CHALLENGE ▸
Everything in the data should be repeated exactly, save for the images.

begin

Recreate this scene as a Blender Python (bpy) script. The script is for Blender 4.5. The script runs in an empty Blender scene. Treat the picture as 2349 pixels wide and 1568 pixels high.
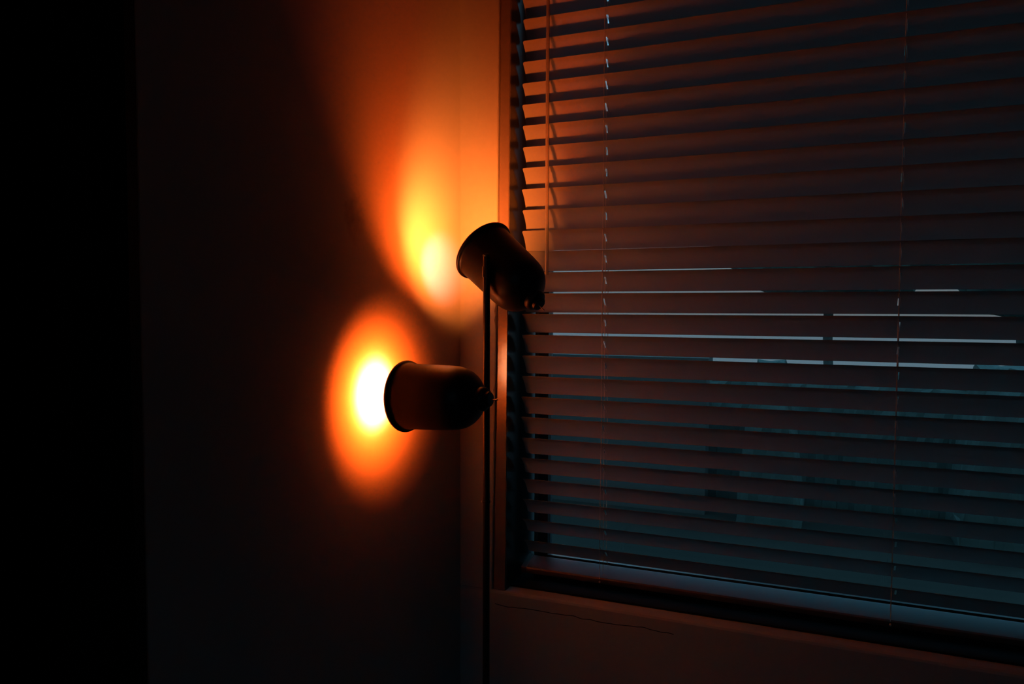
import bpy, bmesh, math, random
from mathutils import Vector, Matrix
random.seed(7)
C = bpy.context.scene.collection
SC = bpy.context.scene
CZ = 1.40                                   # eye height; heights below are written relative to the floor

# ------------------------------------------------------------------ camera, world, exposure
cd = bpy.data.cameras.new('camera'); cam = bpy.data.objects.new('camera', cd); C.objects.link(cam)
cd.sensor_fit = 'HORIZONTAL'; cd.sensor_width = 36; cd.lens = 1700 / 2349 * 36; cd.clip_start = 0.02
fw = Vector((-0.38124273, 0.9233769, -0.04504534)); rt = Vector((0.92425925, 0.38175361, 0.00300476)); up = Vector((-0.01997074, 0.04048803, 0.99898042))
M = Matrix((rt, up, -fw)).transposed().to_4x4(); M.translation = Vector((0.70647, -1.42159, CZ)); cam.matrix_world = M
SC.camera = cam
w = bpy.data.worlds.new('dusk_sky'); SC.world = w; w.use_nodes = True
nt = w.node_tree; bg = nt.nodes['Background']
tc = nt.nodes.new('ShaderNodeTexCoord'); sp = nt.nodes.new('ShaderNodeSeparateXYZ'); cr = nt.nodes.new('ShaderNodeValToRGB')
nt.links.new(tc.outputs['Generated'], sp.inputs[0]); nt.links.new(sp.outputs['Z'], cr.inputs[0]); nt.links.new(cr.outputs[0], bg.inputs[0])
cr.color_ramp.elements[0].position = 0.0; cr.color_ramp.elements[0].color = (0.150, 0.165, 0.180, 1)
e_ = cr.color_ramp.elements.new(0.26); e_.color = (0.20, 0.30, 0.37, 1)
cr.color_ramp.elements[2].position = 0.6; cr.color_ramp.elements[2].color = (0.50, 1.75, 2.70, 1)
bg.inputs[1].default_value = 1.0
vs = SC.view_settings; vs.view_transform = 'Standard'; vs.look = 'None'; vs.gamma = 1; vs.exposure = 0; vs.use_curve_mapping = False
cy = SC.cycles; cy.use_denoising = True; cy.max_bounces = 8; cy.diffuse_bounces = 5; cy.glossy_bounces = 4
cy.transparent_max_bounces = 12; cy.sample_clamp_indirect = 4; cy.caustics_reflective = False; cy.caustics_refractive = False

BULB = (1000.0, 92.0, 6.0); BULB_S = 1.0     # orange glow of the bulb
HOT_C = (1.0, 0.80, 0.50); BEAM_C = (1.0, 0.215, 0.028)    # colours of the added spots: pale core, orange spread

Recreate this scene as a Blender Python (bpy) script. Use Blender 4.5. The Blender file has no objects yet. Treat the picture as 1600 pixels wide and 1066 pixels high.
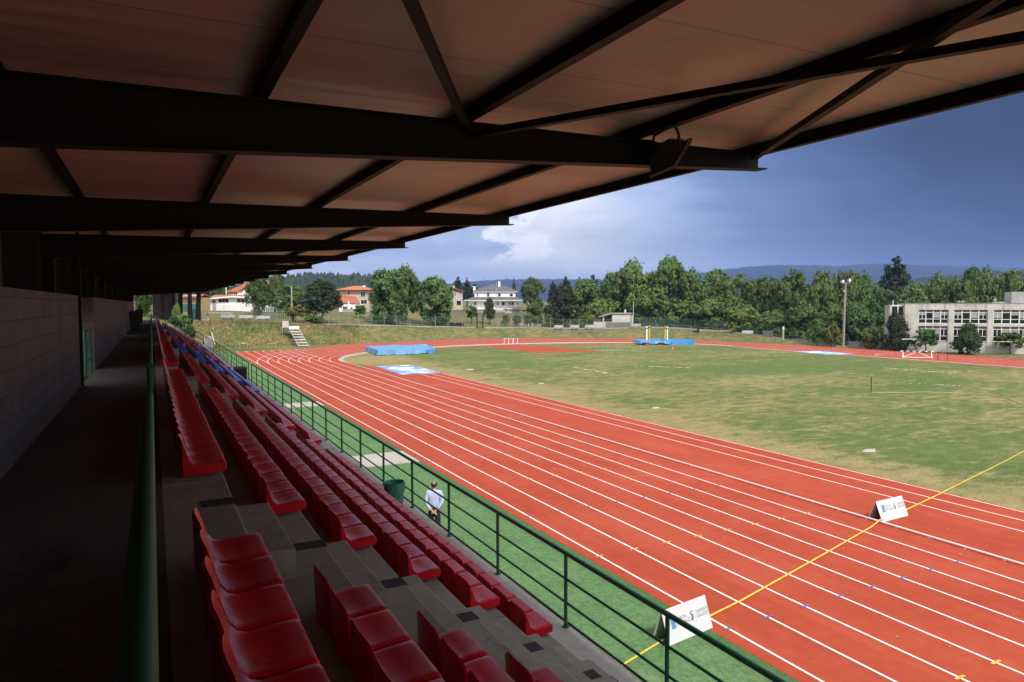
import bpy, bmesh, math, random
from mathutils import Vector, Matrix
from math import sin, cos, pi, radians as rad, sqrt, atan2, exp
random.seed(7)
S = bpy.context.scene
COL = S.collection

# ------------------------------------------------------------------ camera
F = 1081.5
R0 = Vector((0.887294577, -0.461199902, -0.001727601))
U0 = Vector((0.026440066, 0.047127180, 0.998538909))
W0 = Vector((0.460444629, 0.886043836, -0.054009847))
CAM = Vector((0, 0, 7.1746))
FH = Vector((W0.x, W0.y, 0)).normalized()
YAW = atan2(W0.x, W0.y)
cam = bpy.data.cameras.new('camera')
cam.sensor_width = 36
cam.lens = 36 * F / 1600
cam.clip_end = 30000
co = bpy.data.objects.new('camera', cam)
COL.objects.link(co)
co.matrix_world = Matrix(((R0.x, U0.x, -W0.x, CAM.x), (R0.y, U0.y, -W0.y, CAM.y), (R0.z, U0.z, -W0.z, CAM.z), (0, 0, 0, 1)))
S.camera = co

def ray(x, y):
    return R0 * ((x - 800) / F) + U0 * ((533 - y) / F) + W0
def at(x, y, d):                    # world point seen at photo pixel (x, y), d metres ahead
    r = ray(x, y)
    return CAM + r * (d / r.dot(FH))
def atz(x, y, z):
    r = ray(x, y)
    return CAM + r * ((z - CAM.z) / r.z)

# ------------------------------------------------------------------ terrain height
def lerp_table(t, x):
    if x <= t[0][0]: return t[0][1]
    for (a, b), (c, d) in zip(t, t[1:]):
        if x <= c: return b + (d - b) * (x - a) / (c - a)
    return t[-1][1]
CREST = [(-2, 5.4), (1, 5.0), (4, 4.1), (9.5, 3.6), (14.9, 2.75), (22, 2.05), (33, 1.55), (38, 1.75), (43, 1.05), (47.5, .35), (50, -.5), (53, -1.15), (90, -1.2), (180, -1)]
FAR = [(-2, 6.0), (2, 5.4), (9.5, 4.9), (15, 5.1), (22, 5.5), (30, 5.4), (36, 4.0), (43, 3), (50, .6), (55, -1.1), (90, -1.2), (180, -1)]
def sst(t):
    t = max(0, min(1, t)); return t * t * (3 - 2 * t)
def rectd(x, y, x0, x1, y0, y1):
    dx = max(x0 - x, 0, x - x1); dy = max(y0 - y, 0, y - y1)
    return sqrt(dx * dx + dy * dy)
def outside(x, y):
    a, b = 44.0, 43.0
    dx, dy = x - 53.3, y - 85.5
    e = sqrt((dx / a) ** 2 + (dy / b) ** 2)
    s = (e - 1) * sqrt(dx * dx + dy * dy) / max(e, 1e-6) if e > 1 else 0
    return min(s, rectd(x, y, 5.44, 97.5, -90, 86), rectd(x, y, 8.5, 27, 80, 122.5))
def hsh(x, y):
    return sin(x * .21 + 1.3) * cos(y * .17 + .4) * .5 + sin(x * .53 + y * .39) * .3
def gz(x, y):
    s = outside(x, y)
    if s <= 0: return -0.01
    az = math.degrees(atan2(x, y))
    c, f = lerp_table(CREST, az), lerp_table(FAR, az)
    w = 7.5
    z = c * sst(s / w) + (f - c) * sst((s - w) / 46)
    if s > 60: z += (s - 60) * .004
    return z - .01 + hsh(x, y) * .16 * sst(s / 6) * (1 if s < 80 else 80 / s)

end

ANSWER ▸
Recreate this scene as a Blender Python (bpy) script. The script is for Blender 4.5. The script runs in an empty Blender scene. Treat the picture as 2349 pixels wide and 1568 pixels high.
import bpy, bmesh, math, random
from mathutils import Vector, Matrix
random.seed(7)
C = bpy.context.scene.collection
SC = bpy.context.scene
CZ = 1.40                                   # eye height; heights below are written relative to the floor

# ------------------------------------------------------------------ camera, world, exposure
cd = bpy.data.cameras.new('camera'); cam = bpy.data.objects.new('camera', cd); C.objects.link(cam)
cd.sensor_fit = 'HORIZONTAL'; cd.sensor_width = 36; cd.lens = 1700 / 2349 * 36; cd.clip_start = 0.02
fw = Vector((-0.38124273, 0.9233769, -0.04504534)); rt = Vector((0.92425925, 0.38175361, 0.00300476)); up = Vector((-0.01997074, 0.04048803, 0.99898042))
M = Matrix((rt, up, -fw)).transposed().to_4x4(); M.translation = Vector((0.70647, -1.42159, CZ)); cam.matrix_world = M
SC.camera = cam
w = bpy.data.worlds.new('dusk_sky'); SC.world = w; w.use_nodes = True
nt = w.node_tree; bg = nt.nodes['Background']
tc = nt.nodes.new('ShaderNodeTexCoord'); sp = nt.nodes.new('ShaderNodeSeparateXYZ'); cr = nt.nodes.new('ShaderNodeValToRGB')
nt.links.new(tc.outputs['Generated'], sp.inputs[0]); nt.links.new(sp.outputs['Z'], cr.inputs[0]); nt.links.new(cr.outputs[0], bg.inputs[0])
cr.color_ramp.elements[0].position = 0.0; cr.color_ramp.elements[0].color = (0.150, 0.165, 0.180, 1)
e_ = cr.color_ramp.elements.new(0.26); e_.color = (0.20, 0.30, 0.37, 1)
cr.color_ramp.elements[2].position = 0.6; cr.color_ramp.elements[2].color = (0.50, 1.75, 2.70, 1)
bg.inputs[1].default_value = 1.0
vs = SC.view_settings; vs.view_transform = 'Standard'; vs.look = 'None'; vs.gamma = 1; vs.exposure = 0; vs.use_curve_mapping = False
cy = SC.cycles; cy.use_denoising = True; cy.max_bounces = 8; cy.diffuse_bounces = 5; cy.glossy_bounces = 4
cy.transparent_max_bounces = 12; cy.sample_clamp_indirect = 4; cy.caustics_reflective = False; cy.caustics_refractive = False

BULB = (1000.0, 92.0, 6.0); BULB_S = 1.0     # orange glow of the bulb
HOT_C = (1.0, 0.80, 0.50); BEAM_C = (1.0, 0.215, 0.028)    # colours of the added spots: pale core, orange spread

Recreate this scene as a Blender Python (bpy) script. Use Blender 4.5. The Blender file has no objects yet. Treat the picture as 1600 pixels wide and 1066 pixels high.
import bpy, bmesh, math, random
from mathutils import Vector, Matrix
from math import sin, cos, pi, radians as rad, sqrt, atan2, exp
random.seed(7)
S = bpy.context.scene
COL = S.collection

# ------------------------------------------------------------------ camera
F = 1081.5
R0 = Vector((0.887294577, -0.461199902, -0.001727601))
U0 = Vector((0.026440066, 0.047127180, 0.998538909))
W0 = Vector((0.460444629, 0.886043836, -0.054009847))
CAM = Vector((0, 0, 7.1746))
FH = Vector((W0.x, W0.y, 0)).normalized()
YAW = atan2(W0.x, W0.y)
cam = bpy.data.cameras.new('camera')
cam.sensor_width = 36
cam.lens = 36 * F / 1600
cam.clip_end = 30000
co = bpy.data.objects.new('camera', cam)
COL.objects.link(co)
co.matrix_world = Matrix(((R0.x, U0.x, -W0.x, CAM.x), (R0.y, U0.y, -W0.y, CAM.y), (R0.z, U0.z, -W0.z, CAM.z), (0, 0, 0, 1)))
S.camera = co

def ray(x, y):
    return R0 * ((x - 800) / F) + U0 * ((533 - y) / F) + W0
def at(x, y, d):                    # world point seen at photo pixel (x, y), d metres ahead
    r = ray(x, y)
    return CAM + r * (d / r.dot(FH))
def atz(x, y, z):
    r = ray(x, y)
    return CAM + r * ((z - CAM.z) / r.z)

# ------------------------------------------------------------------ terrain height
def lerp_table(t, x):
    if x <= t[0][0]: return t[0][1]
    for (a, b), (c, d) in zip(t, t[1:]):
        if x <= c: return b + (d - b) * (x - a) / (c - a)
    return t[-1][1]
CREST = [(-2, 5.4), (1, 5.0), (4, 4.1), (9.5, 3.6), (14.9, 2.75), (22, 2.05), (33, 1.55), (38, 1.75), (43, 1.05), (47.5, .35), (50, -.5), (53, -1.15), (90, -1.2), (180, -1)]
FAR = [(-2, 6.0), (2, 5.4), (9.5, 4.9), (15, 5.1), (22, 5.5), (30, 5.4), (36, 4.0), (43, 3), (50, .6), (55, -1.1), (90, -1.2), (180, -1)]
def sst(t):
    t = max(0, min(1, t)); return t * t * (3 - 2 * t)
def rectd(x, y, x0, x1, y0, y1):
    dx = max(x0 - x, 0, x - x1); dy = max(y0 - y, 0, y - y1)
    return sqrt(dx * dx + dy * dy)
def outside(x, y):
    a, b = 44.0, 43.0
    dx, dy = x - 53.3, y - 85.5
    e = sqrt((dx / a) ** 2 + (dy / b) ** 2)
    s = (e - 1) * sqrt(dx * dx + dy * dy) / max(e, 1e-6) if e > 1 else 0
    return min(s, rectd(x, y, 5.44, 97.5, -90, 86), rectd(x, y, 8.5, 27, 80, 122.5))
def hsh(x, y):
    return sin(x * .21 + 1.3) * cos(y * .17 + .4) * .5 + sin(x * .53 + y * .39) * .3
def gz(x, y):
    s = outside(x, y)
    if s <= 0: return -0.01
    az = math.degrees(atan2(x, y))
    c, f = lerp_table(CREST, az), lerp_table(FAR, az)
    w = 7.5
    z = c * sst(s / w) + (f - c) * sst((s - w) / 46)
    if s > 60: z += (s - 60) * .004
    return z - .01 + hsh(x, y) * .16 * sst(s / 6) * (1 if s < 80 else 80 / s)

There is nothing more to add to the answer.